Euro vs US Dollar - July 2009 to May 2010 (chart)
The Greek Crisis is big; the German crisis is bigger. Germany loses control of EuroSoviet casino financing. Deutsche Bank AG and Commerzbank AG (Dresdner) at terminal risk from Greek collateral damage. German Chancellor, Angela Merkel, says future of Europe is at stake. The Euro currency is a half-finished con-job.
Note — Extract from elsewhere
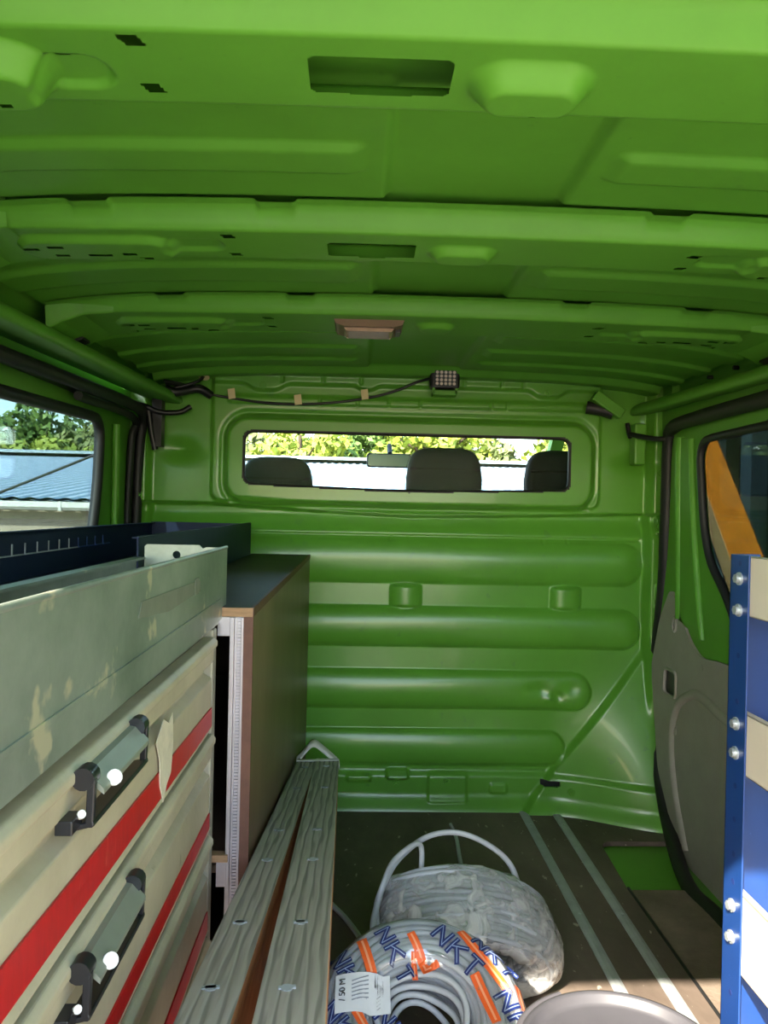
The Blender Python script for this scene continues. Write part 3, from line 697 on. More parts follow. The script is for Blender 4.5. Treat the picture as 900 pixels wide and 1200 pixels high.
b = B(); b.box(-.212, -.178, 1.112, 1.128, .446, .456); make('bracket', b, M['plyedge'], pc); 
b = B(); b.box(-.194, -.180, 1.114, 1.126, .410, .446); make('bracket', b, M['alu'], pc)

# ------------------------------------------------------------------ blue shelf tray on top
bt_ = empty('blue_tray', (-.475, 1.7, .813), 'long dark blue steel tray lying on the plywood cabinet', 'tray')
b = B(); b.box(-.629, -.626, .22, 2.36, .8140, .906); b.box(-.629, -.615, .22, 2.36, .903, .906); make('back_wall', b, M['blue'], bt_, bevel=.001)
b = B(); b.box(-.629, -.327, 2.357, 2.36, .8135, .908); make('end_wall', b, M['blue'], bt_)
b = B(); b.box(-.330, -.327, 1.158, 2.36, .8135, .910); b.box(-.337, -.327, 1.158, 2.36, .908, .911); make('side_wall', b, M['blue'], bt_, bevel=.0008)
b = B(); b.box(-.626, -.330, 1.158, 2.357,   .8138, .8160); b.box(-.626, -.322, .22, 1.117, .7975, .800); make('tray_base', b, M['blue'], bt_)
for k in range(12):  # divider slots as boxes, the light on them put into their paler colour
    b = B(); y = 1.30+k*.055; b.box(-.626, -.6245, y, y+.004, .862, .882); b.box(-.626, -.622, y, y+.048, .860, .8625); make('lit_divider_slot', b, M['rail'] if k < 8 else M['blue2'], bt_)

# ------------------------------------------------------------------ timber trestle
tr = empty('timber_trestle', (-.09, 1.3, 0), 'narrow trestle of two sloping grey nailed planks beside the cabinet', 'trestle')
wood = bpy.data.materials.new('weathered_plank'); wood.use_nodes = True
nt = wood.node_tree; p = nt.nodes['Principled BSDF']; p.inputs['Roughness'].default_value = .5
tc = nt.nodes.new('ShaderNodeTexCoord'); mp = nt.nodes.new('ShaderNodeMapping'); mp.inputs['Scale'].default_value = (1, .06, 0)
nt.links.new(tc.outputs['Object'], mp.inputs[0])
wv = nt.nodes.new('ShaderNodeTexWave'); wv.wave_type = 'BANDS'; wv.bands_direction = 'X'; wv.inputs['Scale'].default_value = 27; wv.inputs['Distortion'].default_value = 4.5; wv.inputs['Detail'].default_value = 1; wv.inputs['Detail Scale'].default_value = 4
nt.links.new(mp.outputs[0], wv.inputs[0])
cr = nt.nodes.new('ShaderNodeValToRGB'); e = cr.color_ramp.elements
e[0].position = .1; e[0].color = (*lin('#645f60'), 1); e[1].position = .55; e[1].color = (*lin('#c6bdb6'), 1)
nt.links.new(wv.outputs['Fac'], cr.inputs[0])
nz_ = nt.nodes.new('ShaderNodeTexNoise'); nz_.inputs['Scale'].default_value = 7; nt.links.new(tc.outputs['Object'], nz_.inputs[0])
mx = nt.nodes.new('ShaderNodeMix'); mx.data_type = 'RGBA'; mx.inputs[7].default_value = (*lin('#9a948a'), 1)
nt.links.new(nz_.outputs['Fac'], mx.inputs[0]); nt.links.new(cr.outputs[0], mx.inputs[6]); nt.links.new(mx.outputs[2], p.inputs['Base Color'])
bp = nt.nodes.new('ShaderNodeBump'); bp.inputs['Strength'].default_value = .25; bp.inputs['Distance'].default_value = .004; nt.links.new(wv.outputs['Fac'], bp.inputs['Height']); nt.links.new(bp.outputs[0], p.inputs['Normal'])
S = .85
def plank_pts(y): t = (y-.64)/(2.0-.64); return t
ZN, ZF = .5316, .305
def plank(xl_n, xr_n, xl_f, xr_f, dzf, name_side):
    def at(y, q):
        t = (y-.64)/1.36
        xl = xl_n+(xl_f-xl_n)*t; xr = xr_n+(xr_f-xr_n)*t
        return xl+(xr-xl)*q, ZN+(ZF+dzf-ZN)*t
    ya, yb = .34, 2.0; th = .022
    b = B(); vs = []
    for y in (ya, yb):
        for q, dz in ((0, 0), (1, 0), (1, -th), (0, -th)):
            x, z = at(y, q); vs.append((x, y, z+dz))
    b.add(vs, [(0, 3, 2, 1), (4, 5, 6, 7)]); b.add(vs, [(0, 1, 5, 4)]); b.add(vs, [(1, 2, 6, 5), (2, 3, 7, 6), (3, 0, 4, 7)], False, 1)
    o = make('plank', b, [wood, M['plank_edge'] if name_side == 'r' else M['plank_side']], tr, origin=((xl_n+xr_n)/2, 1.2, .43), bevel=.002)
    # stringer standing under the plank's right edge
    b = B(); vs = []
    for y in (ya+.01, yb-.01):
        for q, dz in ((.62, -th), (.985, -th), (.985, -.105), (.62, -.105)):
            x, z = at(y, q); vs.append((x, y, z+dz))
    b.add(vs, [(0, 3, 2, 1), (4, 5, 6, 7), (0, 1, 5, 4), (1, 2, 6, 5), (2, 3, 7, 6), (3, 0, 4, 7)])
    make('stringer', b, M['plank_side'], tr, bevel=.002)
    for (y, q) in ((.86, .45), (1.10, .5), (1.27, .5), (1.62, .55), (1.88, .5), (.70, .4), (1.97, .35), (1.97, .7)):
        x, z = at(y, q); b = B(); b.cyl((x, y, z-.003), (x, y, z+.0016), .0055, 8); b.beam((x-.008, y, z+.0008), (x+.008, y+.002, z+.0008), .004, .0016)
        make('nail', b, M['rail'], tr)
    for y in (.60, 1.93):
        x, z = at(y, .55); b = B(); b.box(x-.018, x+.014, y-.02, y+.02, 0, z-.10); make('leg', b, M['plank_side'], tr, bevel=.002)
    return at
atL = plank(-.1435, -.0965, -.1430, -.094, 0, 'l')
atR = plank(-.0790, -.0185, -.0960, -.0370, .004, 'r')
for y in (.62, .86, 1.15, 1.5, 1.9):
    z = atL(y, .5)[1]-.085; b = B(); b.box(-.140, -.040, y-.02, y+.02, z-.03, z+.0); make('cross_bar', b, M['plank_side'], tr, bevel=.002)
b = B(); N_ = 20; pth = smooth_path([(-.146, 1.985, .308), (-.135, 1.985, .318), (-.112, 1.99, .345), (-.098, 1.99, .350), (-.078, 1.985, .338), (-.052, 1.98, .318), (-.036, 1.975, .304), (-.034, 1.972, .290)], 5)
vs = []
for q in pth: vs += [(q.x, q.y-.010, q.z-.007), (q.x, q.y+.008, q.z+.007), (q.x, q.y+.0068, q.z+.0082), (q.x, q.y-.0112, q.z-.0058)]
fs = []
for i in range(len(pth)-1):
    for k in range(4): fs.append((i*4+k, i*4+(k+1) % 4, i*4+4+(k+1) % 4, i*4+4+k))
b.add(vs, fs, True); make('strap', b, M['strap'], tr)
b = B(); b.beam((-.143, 1.965, .3145), (-.036, 1.962, .3185), .010, .0025); make('band', b, M['strap'], tr)

# ------------------------------------------------------------------ cable coils
def section_rings(r0, r1, half, d, pw=2.6):
    out = []; rm = (r0+r1)/2; w = (r1-r0)/2
    hh = -half+d/2; row = 0
    while hh < half:
        x = r0+d/2+(d/2 if row % 2 else 0)
        while x <= r1-d/2+.001:
            if abs((x-rm)/w)**pw+abs(hh/half)**pw <= 1.0: out.append((x, hh))
            x += d
        hh += d*.87; row += 1
    return out
def top_h(r, r0, r1, half, pw=2.6):
    t = min(1, abs((r-(r0+r1)/2)/((r1-r0)/2))); return half*max(0, 1-t**pw)**(1/pw)
class Coil:
    def __init__(s, c, e1, e2, a, r0, r1, half, d, sq=1.):
        s.c = Vector(c); s.e1 = Vector(e1).normalized(); s.e2 = Vector(e2).normalized(); s.a = Vector(a).normalized(); s.r0 = r0; s.r1 = r1; s.half = half; s.d = d; s.sq = sq
    def pt(s, r, th, h): return s.c+s.e1*(r*math.cos(th))+s.e2*(r*math.sin(th)*s.sq)+s.a*h
    def rings(s, seed, jit=.004, seg=72):
        rd = random.Random(seed); b = B()
        for (r, h) in section_rings(s.r0, s.r1, s.half, s.d):
            f1, f2 = rd.uniform(0, 6.3), rd.uniform(0, 6.3); j1, j2 = rd.uniform(0, jit), rd.uniform(0, jit)
            b.tube([s.pt(r+j1*math.sin(2*t+f1)+.3*j2*math.sin(5*t+f2), t, h+j2*math.sin(3*t+f2)) for t in (k*2*math.pi/seg for k in range(seg))], s.d*.5, 6, True)
        return b
    def shell(s, off, amp, seed, seg=110, ns=44, fine=14.):
        b = B(); rm = (s.r0+s.r1)/2; w = (s.r1-s.r0)/2+off; hf = s.half+off; vs = []; fs = []
        for i in range(seg):
            th = i*2*math.pi/seg
            for k in range(ns):
                ph = k*2*math.pi/ns; cp_, sp_ = math.cos(ph), math.sin(ph)
                m = (abs(cp_)**2.6+abs(sp_)**2.6)**(-1/2.6)
                p = s.pt(rm+w*cp_*m, th, hf*sp_*m)
                nn = noise.noise(p*fine+Vector((seed, 0, 0)))*amp+abs(noise.noise(p*fine*2.3+Vector((0, seed, 0))))*amp
                vs.append(s.pt(rm+(w+nn)*cp_*m, th, (hf+nn)*sp_*m))
        for i in range(seg):
            for k in range(ns):
                fs.append((i*ns+k, ((i+1) % seg)*ns+k, ((i+1) % seg)*ns+(k+1) % ns, i*ns+(k+1) % ns))
        b.add(vs, fs, True); return b
c1 = empty('cable_coil', (.118, 1.223, 0), 'printed plastic wrapped grey cable coil in front, paper label on top', 'cable')
C1 = Coil((.118, 1.223, .131), (1, 0, 0), (0, .906, .42), (0, -.42, .906), .078, .168, .056, .0112)
make('cable', C1.rings(3), M['cable'], c1)
make('wrap', C1.shell(.003, .0035, 2.), M['film'], c1)
def on_top(u, v, off):
    r = math.hypot(u, v); h = top_h(min(max(r, C1.r0+.003), C1.r1-.0015), C1.r0-.003, C1.r1+.003, C1.half+.004)
    return C1.c+C1.e1*u+C1.e2*v+C1.a*(h+off)
def stroke(b, pts, w, off, step=.005):
    for (p0, p1) in zip(pts[:-1], pts[1:]):
        p0 = Vector(p0); p1 = Vector(p1); d = p1-p0; L = d.length
        if L < 1e-6: continue
        d.normalize(); q = Vector((-d.y, d.x))*(w/2); k = max(1, int(L/step)); p0 = p0-d*w*.25; p1 = p1+d*w*.25
        vs = []
        for i in range(k+1):
            m = p0+(p1-p0)*(i/k)
            for e_ in (m-q, m+q): vs.append(on_top(e_.x, e_.y, off))
        n0 = len(vs)
        vs2 = [v-C1.a*.0008 for v in vs]
        b.add(vs+vs2, [(2*i, 2*i+1, 2*i+3, 2*i+2) for i in range(k)]+[(n0+2*i+2, n0+2*i+3, n0+2*i+1, n0+2*i) for i in range(k)]+[(2*i, 2*i+2, n0+2*i+2, n0+2*i) for i in range(k)]+[(2*i+1, n0+2*i+1, n0+2*i+3, 2*i+3) for i in range(k)])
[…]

The inexorable flames of market contagion have rushed through the firewall of the IMF/EU programme for Greece and now threaten other peripheral countries. Spreads on Portuguese ten-year bonds have soared to a post-EMU record of 290 basis points above Bunds; Spanish spreads rose to 131. The international markets view the EU-IMF package for Greece as a politically-shaped response which cannot work. It shuts off the twin cures of debt restructuring and devaluation, leaving the burden of adjustment on the Greek people. The informed Greek public is coming to the view that the Greece bailout plan is a rescue for foreign banks and funds - particularly German ones. There seems to be little chance of carrying Greece through five years of harsh austerity on this basis of this perception. Dominique Strauss-Khan, Managing Director of the IMF, said that Europe must urgently create some form of fiscal union to shore up the European Monetary Union. He described the Euro a half-finished job.